Monday, March 19, 2007

For Long Years: Loose The Battle, But Not The War

I keep hearing that the war in Iraq is only a small sliver of the so called larger War on Terrorism (which, because of the lack of time, I will refer to whatever it is we are doing to eradicate Al-Qaeda), yet a loss in Iraq would mean victory for the terrorists. Well, if Iraq is only a small subsection of the War on Terrorism, then isn't the war in Iraq just a battle in the War on Terrorism?

In wars, there are battles...and, to my knowledge, the United States has never gone undefeated in battle in wars. We've always lost a battle or two in a war we later won. The case is also true elsewhere.

Take Dunkirk...when the British retreated from the European mainland at Dunkirk, did that end the Second World War? Were the Nazis victorious then? No. They had a small moment of victory, but later lost the war. It is theorized that had the British stayed in Dunkirk and fought the full force of the Germans, they would've been decimated, leaving the home island vulnerable to the inevitable German attack and perhaps destroying morale so bad, Churchill's government could have collapsed with one willing to surrender. Yet the British abandoned Dunkirk, fleeing across the Channel to fight another day...and fight they did, in the next battle, they successfully defended their homeland against all odds.

The American Revolution wasn't an easy victory for the Americans...in fact, it was very nearly a defeat. The Americans lost at Bunker Hill, the Battle of Long Island leaving the British to take New York City, the British held Philadelphia while the Americans suffered at Valley Forge. It was only after some quick thinking and sly moves by General Washington and support from Britain's European enemies that we were able to make some real ground. Victories at Cowpens in South Carolina, Saratoga in New York and Princeton in New Jersey were supplemented with losses at Savannah, Georgia, Charleston, South Carolina, Groton, Connecticut and Guilford Court House in North Carolina.

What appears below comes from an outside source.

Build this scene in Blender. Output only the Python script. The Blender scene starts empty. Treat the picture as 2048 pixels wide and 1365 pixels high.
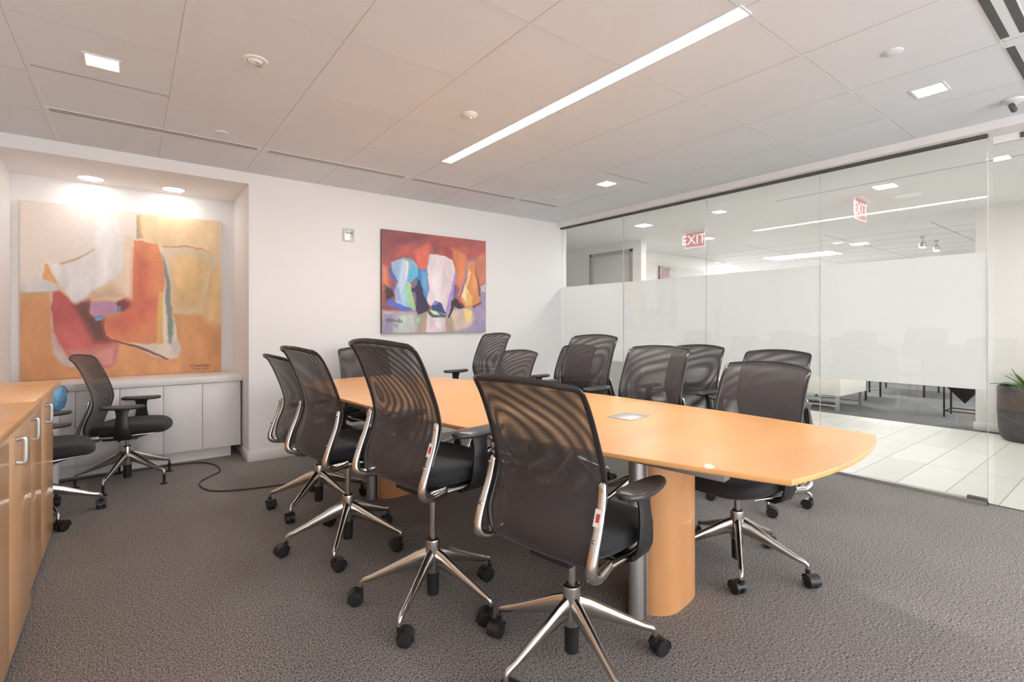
import bpy, bmesh, math, random
import numpy as np
from mathutils import Vector, Matrix
random.seed(4)
R = math.radians
SC = bpy.context.scene
COL = SC.collection

# ------------------------------------------------------------------ camera, world, exposure
cam = bpy.data.cameras.new('camera'); cam_o = bpy.data.objects.new('camera', cam); COL.objects.link(cam_o)
cam.sensor_width = 36.0; cam.lens = 36.0 * 1000.0 / 2048.0
cam.shift_y = -(682.5 - 647.0) / 2048.0
cam_o.location = (0, 0, 1.18); cam_o.rotation_euler = (R(90), 0, R(-37.42))
cam.clip_start = 0.02
SC.camera = cam_o
w = bpy.data.worlds.new('world'); SC.world = w; w.use_nodes = True
w.node_tree.nodes['Background'].inputs[0].default_value = (0.96, 0.98, 1.0, 1)
w.node_tree.nodes['Background'].inputs[1].default_value = 2.1
SC.view_settings.view_transform = 'Standard'; SC.view_settings.look = 'None'
SC.view_settings.gamma = 1.0; SC.view_settings.use_curve_mapping = False
SC.view_settings.exposure = 1.37
SC.cycles.use_denoising = True
SC.cycles.max_bounces = 10; SC.cycles.diffuse_bounces = 6; SC.cycles.glossy_bounces = 5
SC.cycles.transparent_max_bounces = 24; SC.cycles.transmission_bounces = 6
SC.cycles.caustics_reflective = False; SC.cycles.caustics_refractive = False
SC.cycles.sample_clamp_indirect = 6.0
E_STRIP, E_SPOT, E_NICHE, E_HALL, E_LAY = 23.0, 26.0, 11.5, 78.0, 27.0

CZ = 2.46      # ceiling height
GX = 4.42      # glass wall plane
BY = 4.73      # back wall plane

# ------------------------------------------------------------------ materials
def mat(name, col, rough=0.5, metal=0.0, spec=0.5, coat=0.0, emit=None, estr=0.0, bump=None, vary=None, sheen=0.0):
    m = bpy.data.materials.new(name); m.use_nodes = True; nt = m.node_tree; b = nt.nodes['Principled BSDF']
    b.inputs['Base Color'].default_value = (*col, 1); b.inputs['Roughness'].default_value = rough
    b.inputs['Metallic'].default_value = metal; b.inputs['Specular IOR Level'].default_value = spec
    b.inputs['Coat Weight'].default_value = coat; b.inputs['Sheen Weight'].default_value = sheen
    if emit: b.inputs['Emission Color'].default_value = (*emit, 1); b.inputs['Emission Strength'].default_value = estr
    tc = nt.nodes.new('ShaderNodeTexCoord')
    if vary:   # (scale, amount, stretch)
        mp = nt.nodes.new('ShaderNodeMapping'); mp.inputs['Scale'].default_value = vary[2] if len(vary) > 2 else (1, 1, 1)
        nt.links.new(tc.outputs['Object'], mp.inputs[0])
        n = nt.nodes.new('ShaderNodeTexNoise'); n.inputs['Scale'].default_value = vary[0]; n.inputs['Detail'].default_value = 5
        nt.links.new(mp.outputs[0], n.inputs['Vector'])
        r = nt.nodes.new('ShaderNodeValToRGB'); a = vary[1]
        r.color_ramp.elements[0].position = 0.3; r.color_ramp.elements[1].position = 0.7
        r.color_ramp.elements[0].color = (*[c * (1 - a) for c in col], 1); r.color_ramp.elements[1].color = (*[min(1, c * (1 + a)) for c in col], 1)
        nt.links.new(n.outputs['Fac'], r.inputs[0]); nt.links.new(r.outputs[0], b.inputs['Base Color'])
    if bump:   # (scale, strength, distance)
        n = nt.nodes.new('ShaderNodeTexNoise'); n.inputs['Scale'].default_value = bump[0]; n.inputs['Detail'].default_value = 3
        nt.links.new(tc.outputs['Object'], n.inputs['Vector'])
        bp = nt.nodes.new('ShaderNodeBump'); bp.inputs['Strength'].default_value = bump[1]; bp.inputs['Distance'].default_value = bump[2]
        nt.links.new(n.outputs['Fac'], bp.inputs['Height']); nt.links.new(bp.outputs[0], b.inputs['Normal'])
    return m

M = {}
M['wall'] = mat('wall_paint', (0.865, 0.85, 0.84), 0.75, bump=(60, 0.05, 0.002))
M['wall2'] = mat('hall_paint', (0.82, 0.805, 0.785), 0.75, bump=(60, 0.05, 0.002))
M['ceil'] = mat('ceiling_tile', (0.765, 0.80, 0.835), 0.9, bump=(220, 0.15, 0.002), vary=(2.0, 0.015))
M['drywall'] = mat('hall_ceiling', (0.77, 0.77, 0.775), 0.85, vary=(1.0, 0.02))
M['grid'] = mat('grid_white', (0.77, 0.79, 0.81), 0.5, vary=(3, 0.02))
M['gap'] = mat('dark_gap', (0.10, 0.10, 0.10), 0.8, vary=(5, 0.1))
M['dullgap'] = mat('seam_gap', (0.46, 0.46, 0.47), 0.8, vary=(5, 0.1))
M['base'] = mat('baseboard_paint', (0.82, 0.81, 0.79), 0.45, vary=(3, 0.02))
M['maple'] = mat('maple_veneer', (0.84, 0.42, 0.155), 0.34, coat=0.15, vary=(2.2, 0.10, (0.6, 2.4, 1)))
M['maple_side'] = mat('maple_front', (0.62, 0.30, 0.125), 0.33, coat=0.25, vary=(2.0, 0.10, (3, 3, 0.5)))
M['maple_door'] = mat('maple_door_veneer', (0.84, 0.47, 0.22), 0.30, coat=0.3, vary=(2.0, 0.08, (3, 3, 0.5)))
M['white_lam'] = mat('white_laminate', (0.83, 0.80, 0.78), 0.35, vary=(2.5, 0.03))
M['white_top'] = mat('white_counter', (0.82, 0.79, 0.76), 0.35, vary=(2.5, 0.02))
M['silver'] = mat('satin_aluminium', (0.50, 0.49, 0.48), 0.38, metal=0.75, vary=(6, 0.05))
M['steel'] = mat('steel_plate', (0.62, 0.60, 0.59), 0.3, metal=0.4, vary=(6, 0.03))
M['chrome'] = mat('polished_aluminium', (0.64, 0.61, 0.585), 0.20, metal=1.0, vary=(4, 0.04))
M['black'] = mat('black_plastic', (0.020, 0.019, 0.020), 0.38, vary=(12, 0.15))
M['gloss_black'] = mat('glossy_black_plastic', (0.030, 0.027, 0.027), 0.22, spec=0.6, vary=(8, 0.15))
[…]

Even during the War of 1812, the British had come so close to defeating the Americans, they had actually successfully captured our capital and burned it to the ground. We couldn't defend our capital, well, then we must be weak, right? WRONG! We drove the British out, it just took time and we had to concede some defeat, including the loss of our capital city, before we can salvage enough of a victory to drive the British back into Canada.

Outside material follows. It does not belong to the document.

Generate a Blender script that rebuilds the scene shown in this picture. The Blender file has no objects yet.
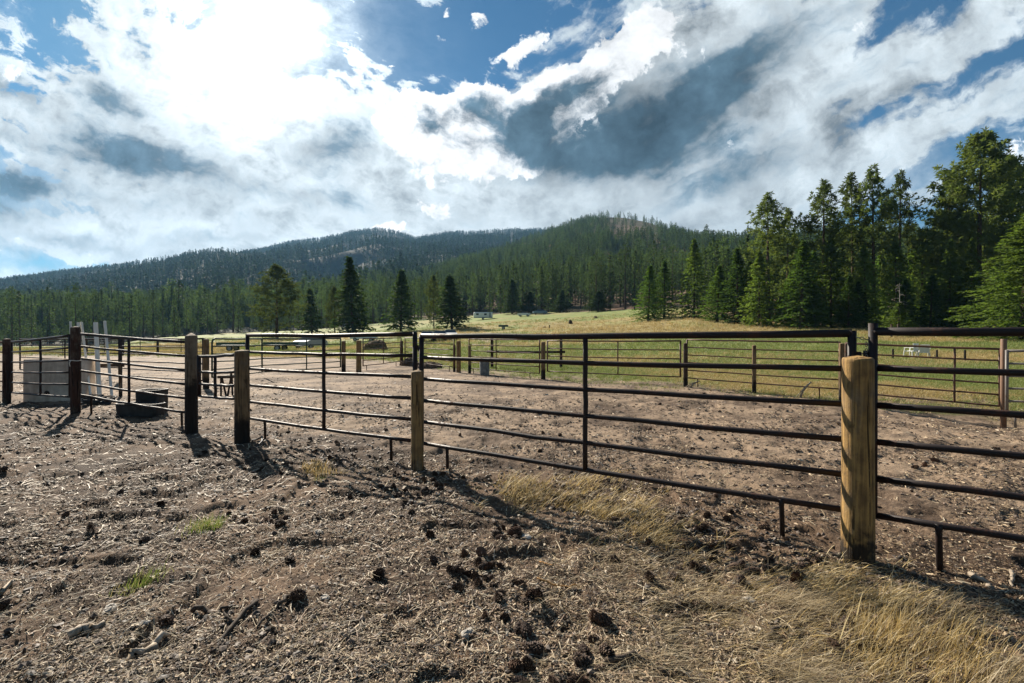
import bpy, math, random
import numpy as np
from mathutils import Vector, Matrix

random.seed(7)
RNG = np.random.default_rng(11)
R = math.radians
scn = bpy.context.scene
COL = scn.collection

# ------------------------------------------------------------------ camera, sky, sun, exposure
F = 484.0          # focal length in pixels of the 1024 wide frame
HZ = 340.0         # the horizon's row in the frame
EYE = 1.55
cam_d = bpy.data.cameras.new('camera')
cam_d.sensor_width = 36.0
cam_d.lens = F / 1024 * 36
cam_d.clip_start = 0.05
cam_d.clip_end = 9000
cam = bpy.data.objects.new('camera', cam_d)
COL.objects.link(cam)
cam.location = (0, 0, EYE)
cam.rotation_euler = (R(90) - 1.5 / F, 0, 0)
scn.camera = cam

SUN_AZ, SUN_EL = R(-36.0), R(31.0)
sun_dir = Vector((math.sin(SUN_AZ) * math.cos(SUN_EL), math.cos(SUN_AZ) * math.cos(SUN_EL), math.sin(SUN_EL)))
sl = bpy.data.lights.new('sun', 'SUN')
sl.energy = 5.0
sl.angle = R(0.5)
sl.color = (1.0, 0.90, 0.76)
so = bpy.data.objects.new('sun', sl)
COL.objects.link(so)
so.rotation_euler = sun_dir.to_track_quat('Z', 'Y').to_euler()

scn.view_settings.view_transform = 'Standard'
scn.view_settings.look = 'None'
scn.view_settings.exposure = 1.15
scn.view_settings.gamma = 1.0
scn.view_settings.use_curve_mapping = False
scn.render.engine = 'CYCLES'
try:
    scn.cycles.use_denoising = True
    scn.cycles.denoiser = 'OPENIMAGEDENOISE'
    scn.cycles.denoising_input_passes = 'RGB_ALBEDO_NORMAL'
    scn.cycles.denoising_prefilter = 'ACCURATE'
except Exception:
    pass
scn.cycles.max_bounces = 6
scn.cycles.diffuse_bounces = 3
scn.cycles.transmission_bounces = 3
scn.cycles.volume_bounces = 0
scn.cycles.sample_clamp_indirect = 6.0


# ---- a small expression writer for shader nodes
class E:
    def __init__(s, tree, sock):
        s.t, s.s = tree, sock

    def _m(s, op, *a, clamp=False):
        n = s.t.nodes.new('ShaderNodeMath')
        n.operation = op
        n.use_clamp = clamp
        for i, v in enumerate((s,) + a):
            if isinstance(v, E):
                s.t.links.new(v.s, n.inputs[i])
            else:
                n.inputs[i].default_value = v
        return E(s.t, n.outputs[0])

    def __add__(s, o): return s._m('ADD', o)
    __radd__ = __add__
    def __sub__(s, o): return s._m('SUBTRACT', o)
    def __rsub__(s, o): return (s * -1.0) + o
    def __mul__(s, o): return s._m('MULTIPLY', o)
    __rmul__ = __mul__
    def __truediv__(s, o): return s._m('DIVIDE', o)
    def __pow__(s, o): return s._m('POWER', o)
    def max(s, o): return s._m('MAXIMUM', o)
    def min(s, o): return s._m('MINIMUM', o)
    def exp(s): return s._m('EXPONENT')
    def sstep(s, a, b, lo=0.0, hi=1.0):
        n = s.t.nodes.new('ShaderNodeMapRange')
        n.interpolation_type = 'SMOOTHSTEP'
        s.t.links.new(s.s, n.inputs['Value'])
        n.inputs['From Min'].default_value = a
        n.inputs['From Max'].default_value = b
        n.inputs['To Min'].default_value = lo
        n.inputs['To Max'].default_value = hi
        return E(s.t, n.outputs['Result'])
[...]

The American Civil War was a disaster for the Union for a good long while. The Union was forced to accept losses at Bull Run in Manassas, Virginia and allowed the Confederate army to reach Southern Pennsylvania before they were able to turn the war around. Bull Run was especially hard to stomach as it was a loss for the Union less then 30 miles outside the borders of their capital city. Can you imagine surrendering Annapolis to Osama Bin Laden?

Back to World War II, our long war against the Japanese didn't go without our losses. MacArthur was forced to surrender the Philippines to the Japanese. (Britain was forced to give up Hong Kong, Malaysia and Singapore and the Netherlands surrendered Indonesia.) Focusing on the Philippines would have required too much single attention by the American forces. Giving up in the Philippines allowed us to focus on other areas of the Pacific theater. We did, shortly after, defeat the Japanese at Midway and successfully island hopped our way back to the archipelago two years later.

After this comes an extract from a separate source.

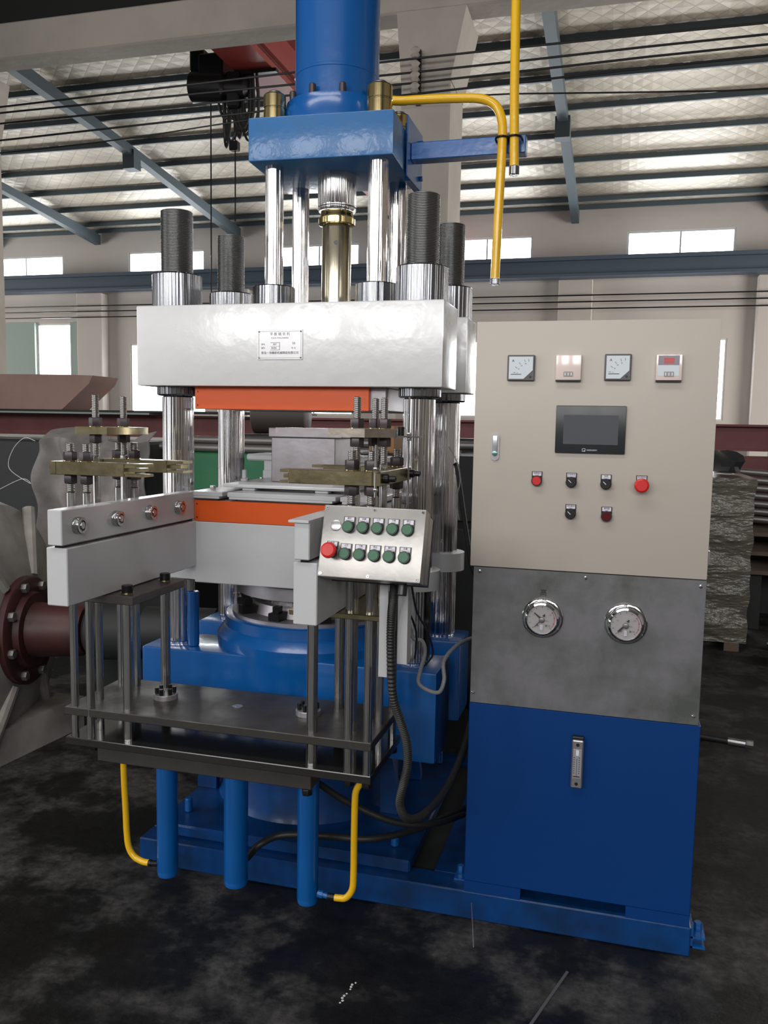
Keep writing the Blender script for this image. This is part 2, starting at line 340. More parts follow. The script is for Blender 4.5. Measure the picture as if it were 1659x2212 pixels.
for x in (-24.0, -19.9, -16.1, -11.28, -1.34, 3.7, 8.6):
    b = MB()
    def raf(y0, y1, d0, d1, w):
        b.add([(x-w, y0, rz(y0)-.13-d0), (x+w, y0, rz(y0)-.13-d0), (x+w, y1, rz(y1)-.13-d1), (x-w, y1, rz(y1)-.13-d1), (x-w, y0, rz(y0)-.13), (x+w, y0, rz(y0)-.13), (x+w, y1, rz(y1)-.13), (x-w, y1, rz(y1)-.13)],
              [(0, 1, 2, 3), (7, 6, 5, 4), (0, 4, 5, 1), (1, 5, 6, 2), (2, 6, 7, 3), (3, 7, 4, 0)])
    raf(9.3, 18.2, .32, .20, .10); raf(18.2, 23.9, .18, .30, .10)
    b.box(x-.15, x+.15, 18.0, 18.3, rz(18.2)-.62, rz(18.2)-.2)
    b.build('rafter', STEELB, ceil, smooth=False)
# crane runway on the far wall, concrete crane beam and pillars between the bays
rw = MB().box(-25.9, 9.9, 23.25, 23.6, 5.55, 6.07).box(-25.9, 9.9, 23.12, 23.25, 5.97, 6.07).box(-25.9, 9.9, 23.12, 23.25, 5.55, 5.62)
tag(rw.build('runway_girder', RUNWAY, smooth=False), 'long dark blue crane runway girder under the high windows of the far wall', 'girder')
beam = struct('trim_1', MB().box(-26, 10, 9.0, 9.34, 5.86, 6.28, .02), CONC)
struct('trim_2', MB().box(-26, 10, 9.05, 9.3, 6.3, 9.3), DARKROOF)
def pillar(x, n):
    b = MB().box(x, x+.53, 8.98, 9.72, 0, 5.15, .02)
    b.prism([(x, 5.15), (x+.53, 5.15), (x+.68, 5.86), (x-.06, 5.86)], 8.98, 9.72, 'y')
    o = struct('trim_%d' % n, b, CONC); return o
pillar(-2.36, 3); pillar(-14.6, 4); pillar(3.9, 5); pillar(-8.50, 6)
# insulator rack and conductor wires
t = thing('insulator_rack', 'iron rack of round insulators on the concrete pillar', 'insulator', (-2.16, 8.93, 4.9))
MB().box(-2.19, -2.14, 8.93, 8.97, 4.9, 5.45).build('rack_bar', BLACKM, t)
WZ = (5.37, 5.235, 5.13, 5.02)
for z in WZ:
    MB().lathe((-2.165, 8.80, z-.055), [(0, .03), (.02, .05), (.05, .03), (.08, .05), (.105, .025)], 14).build('insulator', CONC, t)
for i, z in enumerate(WZ):
    zl = (5.24, 5.17, 5.05, 4.86)[i]; zr = (5.39, 5.29, 5.2, 5.10)[i]
    tag(MB().tube([(-9.2, 8.82, zl-.03), (-7, 8.82, zl), (-2.165, 8.82, z-.055), (1.5, 8.82, zr-.07), (8, 8.82, zr-.1)], .011, 6, 3).build('conductor_wire', BLACKM),
        ['topmost of the four conductor wires strung past the pillar', 'second conductor wire from the top, strung past the pillar', 'third conductor wire from the top, strung past the pillar', 'lowest of the four conductor wires strung past the pillar'][i], 'wire', 'overhead conductor wires')
tag(MB().tube([(-9.2, 8.85, 4.70), (-6, 8.85, 4.75), (-2.16, 8.85, 4.93), (2, 8.85, 4.72), (8, 8.85, 4.86)], .008, 6, 4).build('stay_wire', BLACKM), 'thin slack wire sagging below the four conductor wires', 'wire')
for i, z in enumerate((5.15, 4.98, 4.80)):
    tag(MB().tube([(-26, 23.5, z), (9.8, 23.5, z-.05)], .018, 6, 1).build('wall_cable', BLACKM), ['upper', 'middle', 'lower'][i]+' of three thin cables along the far wall below the runway girder', 'cable', 'far wall cables')
# crane girder, hoist
t = thing('crane_bridge', 'red overhead crane bridge girder at the left behind the blue cylinder', 'crane', (-4.7, 9.2, 6.1))
MB().box(-4.93, -4.52, 9.4, 23.2, 6.16, 6.17).box(-4.98, -4.46, 9.4, 23.2, 6.08, 6.16).box(-4.88, -4.56, 9.4, 23.2, 6.17, 6.72).build('girder', REDC, t, smooth=False)
MB().box(-4.46, -4.40, 9.4, 23.2, 6.2, 6.26).box(-4.6, -4.4, 9.4, 23.2, 6.72, 6.76).build('girder_rail', REDC, t, smooth=False)
t = thing('crane_hoist', 'black electric hoist with looping cables below the red crane girder', 'hoist', (-5.05, 10.5, 6.1))
MB().lathe((-5.62, 10.5, 5.95), [(0, .12), (.04, .2), (.5, .2), (.54, .14), (.8, .14), (.84, .08)], 20, (1, 0, -.1)).build('motor', BLACKM, t)
MB().box(-5.45, -5.1, 10.35, 10.65, 5.9, 6.3, .02).box(-5.08, -4.9, 10.4, 10.6, 5.62, 6.07, .02).box(-5.6, -5.4, 10.4, 10.6, 6.1, 6.4, .02).box(-5.1, -4.4, 10.45, 10.55, 6.03, 6.075).build('trolley', BLACKM, t)
cb = MB(); rr = random.Random(3)
for k in range(20):
    x = -5.28+rr.random()*.42; w = .06+rr.random()*.2; d = .35+rr.random()*.62
    cb.tube([(x, 10.45+rr.random()*.2, 6.06), (x+.02, 10.5, 6.12-d*.7), (x+w/2, 10.5, 6.12-d), (x+w, 10.5, 6.12-d*.7), (x+w*.9, 10.5, 6.05)], .018, 6, 4)
cb.build('festoon_cable', RUBBER, t)
MB().tube([(-5.34, 10.5, 5.9), (-5.34, 10.5, 2.6)], .01, 6, 1).tube([(-4.99, 10.5, 5.6), (-4.99, 10.5, 4.2)], .01, 6, 1).build('hoist_rope', BLACKM, t)
MB().box(-5.06, -4.94, 10.45, 10.55, 5.1, 5.22, .01).build('hook_block', BLACKM, t)

# ------------------------------------------------------------------ skid frame
t = thing('skid_frame', 'long low blue steel skid under the press and the control cabinet', 'skid', (-.64, 2.9, 0))
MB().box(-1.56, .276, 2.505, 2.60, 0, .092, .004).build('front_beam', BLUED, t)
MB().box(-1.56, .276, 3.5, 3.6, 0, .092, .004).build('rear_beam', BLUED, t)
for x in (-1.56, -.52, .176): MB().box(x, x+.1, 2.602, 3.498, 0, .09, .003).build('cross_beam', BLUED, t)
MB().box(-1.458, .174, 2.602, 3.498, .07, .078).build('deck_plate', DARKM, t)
lug = MB().box(.277, .318, 2.52, 2.60, .052, .058).box(.277, .318, 2.52, 2.60, .022, .028).box(.277, .283, 2.52, 2.60, .022, .085).build('mounting_lug', BLUE, t)
MB().hexa((.30, 2.56, .058), .026, .012).build('bolt', BLUE, lug)
lug2 = MB().box(-.445, -.404, 2.56, 2.64, .0925, .098).box(-.412, -.404, 2.56, 2.64, .098, .14).build('mounting_lug', BLUE, t)
MB().hexa((-.43, 2.60, .098), .026, .011).build('bolt', BLUE, lug2)

# ------------------------------------------------------------------ main press frame
CX, CY = -1.11, 3.03
p = thing('hydraulic_press', 'four-column hydraulic press with white crosshead and blue pedestal', 'press', (CX, CY, .092))
MB().box(-1.52, -.59, 2.55, 3.46, .0925, .135, .006).build('base_flange', BLUED, p)
for (x, y) in ((-.665, 2.64), (-1.45, 2.66), (-1.45, 3.38), (-.665, 3.38)):
    MB().cyl(x, y, .135, .185, .014, 16, .003).build('anchor_bolt', BLUE, p)
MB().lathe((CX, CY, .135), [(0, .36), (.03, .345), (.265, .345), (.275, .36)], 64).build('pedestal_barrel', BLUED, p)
for sx in (-1, 1):
    pts = [(CX+sx*.33, .136), (CX+sx*.41, .136), (CX+sx*.41, .17), (CX+sx*.36, .41), (CX+sx*.33, .41)]
    MB().prism(pts, 2.86, 2.89, 'y').build('gusset', BLUED, p); MB().prism(pts, 3.18, 3.21, 'y').build('gusset', BLUED, p)
pd = MB().box(-1.66, -.547, 2.70, 2.94, .41, .725, .008, 2).box(-1.66, -.547, 3.14, 3.344, .41, .725, .008, 2).box(-1.46, -.75, 2.93, 3.15, .412, .723)
pd.build('pedestal_block', BLUE, p)
MB().lathe((CX, 3.05, .60), [(0, .36), (.10, .372), (.155, .375), (.185, .352), (.19, .345), (.228, .345), (.232, .335), (.232, .30)], 72).build('cylinder_ring', BLUE, p)
MB().lathe((CX, 3.05, .832), [(0, .318), (.012, .318), (.012, .25), (.05, .24)], 64).build('gland_ring', ROUGHST, p)
for k in range(10):
    an = 2*PI*(k+.25)/10; b = MB(); ca, sa = math.cos(an), math.sin(an)
    for (u0, u1, w, z0, z1) in ((.235, .305, .022, .845, .872), (.262, .292, .012, .872, .895)):
        q = [(CX+u*ca-v*sa, 3.05+u*sa+v*ca) for u, v in ((u0, -w), (u1, -w), (u1, w), (u0, w))]; b.prism(q, z0, z1, 'z')
    b.build('clamp_block', BLACKM, p)
# columns
def column(x, y, r, ztop):
    c = MB().lathe((x, y, .7255), [(0, r-.004), (.006, r-.004), (.012, r), (.915, r), (.92, r-.006)], 56).build('column', CHROME, p)
    MB().lathe((x, y, 1.6455), [(0, r+.012), (.005, r+.018), (.03, r+.018), (.0325, r+.015)], 56).build('collar', STEELD, c)
    MB().lathe((x, y, 1.9585), [(0, .089), (.117, .089), (.122, .084)], 56).build('ring_nut', STEELD, c)
    MB().thread(x, y, 2.0805, ztop, r, .0052, .0022, 48).build('threaded_end', THREADD, c)
column(-1.567, 2.813, .057, 2.304); column(-.653, 2.813, .055, 2.314); column(-1.562, 3.248, .055, 2.31); column(-.645, 3.248, .055, 2.315)
ch = MB().box(-1.667, -.553, 2.70, 2.94, 1.678, 1.958, .005, 2)
ch.build('crosshead_beam', SILVERW, p)
MB().box(-1.667, -.553, 3.144, 3.344, 1.678, 1.958, .005, 2).build('crosshead_beam', SILVERW, p)
MB().box(-1.50, -.72, 2.941, 3.143, 1.682, 1.954).build('crosshead_core', WHITE, p)
# nameplate
npl = MB().box(-1.199, -1.035, 2.6975, 2.6995, 1.768, 1.868, .0004).build('nameplate', ALU, p)
f = MB(); x0, x1, z0, z1 = -1.194, -1.04, 1.773, 1.863
for a in ((x0, x1, z0, z0+.001), (x0, x1, z1-.001, z1), (x0, x0+.001, z0, z1), (x1-.001, x1, z0, z1)): f.box(a[0], a[1], 2.6971, 2.6975, a[2], a[3])
for a in ((-1.152, -1.118, 1.824, 1.8255), (-1.1185, -1.117, 1.80, 1.8255), (-1.152, -1.117, 1.7995, 1.801), (-1.152, -1.117, 1.812, 1.813)): f.box(a[0], a[1], 2.6971, 2.6975, a[2], a[3])
f.build('engraved_border', INKG, npl)
text('平 板 硫 化 机', .012, INKG, npl, (-1.117, 2.6972, 1.853)); text('PLATE VULCANIZER', .007, INKG, npl, (-1.117, 2.6972, 1.84))
text('NY', .009, INK, npl, (-1.135, 2.6972, 1.8185)); text('50', .011, INK, npl, (-1.067, 2.6972, 1.822)); text('N181', .009, INK, npl, (-1.138, 2.6972, 1.8065)); text('年 月', .007, INKG, npl, (-1.067, 2.6972, 1.806))
text('青岛一浩橡胶机械制造有限公司', .0098, INK, npl, (-1.117, 2.6972, 1.790)); text('型号', .007, INKG, npl, (-1.178, 2.6972, 1.8185)); text('编号', .007, INKG, npl, (-1.178, 2.6972, 1.8065))
for x in (-1.193, -1.041):
    for z in (1.774, 1.862): MB().lathe((x, 2.6974, z), [(0, .003), (.0015, .0028), (.0022, .0014)], 10, (0, -1, 0)).build('rivet', STEELD, npl)
# upper heating plate
hp = MB().box(-1.463, -.757, 2.76, 3.30, 1.6, 1.6775, .002).build('upper_heat_plate', ROUGHST, p)
MB().box(-1.463, -.812, 2.745, 2.7595, 1.598, 1.677, .002).build('cover_panel', ORANGE, hp, 'orange front cover strip')
for z in (1.612, 1.66): MB().lathe((-1.452, 2.745, z), [(0, .0035), (.0015, .003)], 10, (0, -1, 0)).build('screw', STEELD, hp)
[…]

The Americans have suffered losses in wars before, but it has never broke our resolve to win one. It is in obsessing over a battle in a war, that's when we loss the war. Perhaps it is time to look at Iraq has a mere battle in the larger war. Perhaps Iraq is like Dunkirk, or the Philippines, or Bunker Hill, or Bull Run.

I always had a motto: Even the Boston Celtics lost the occasional game in the 1960's.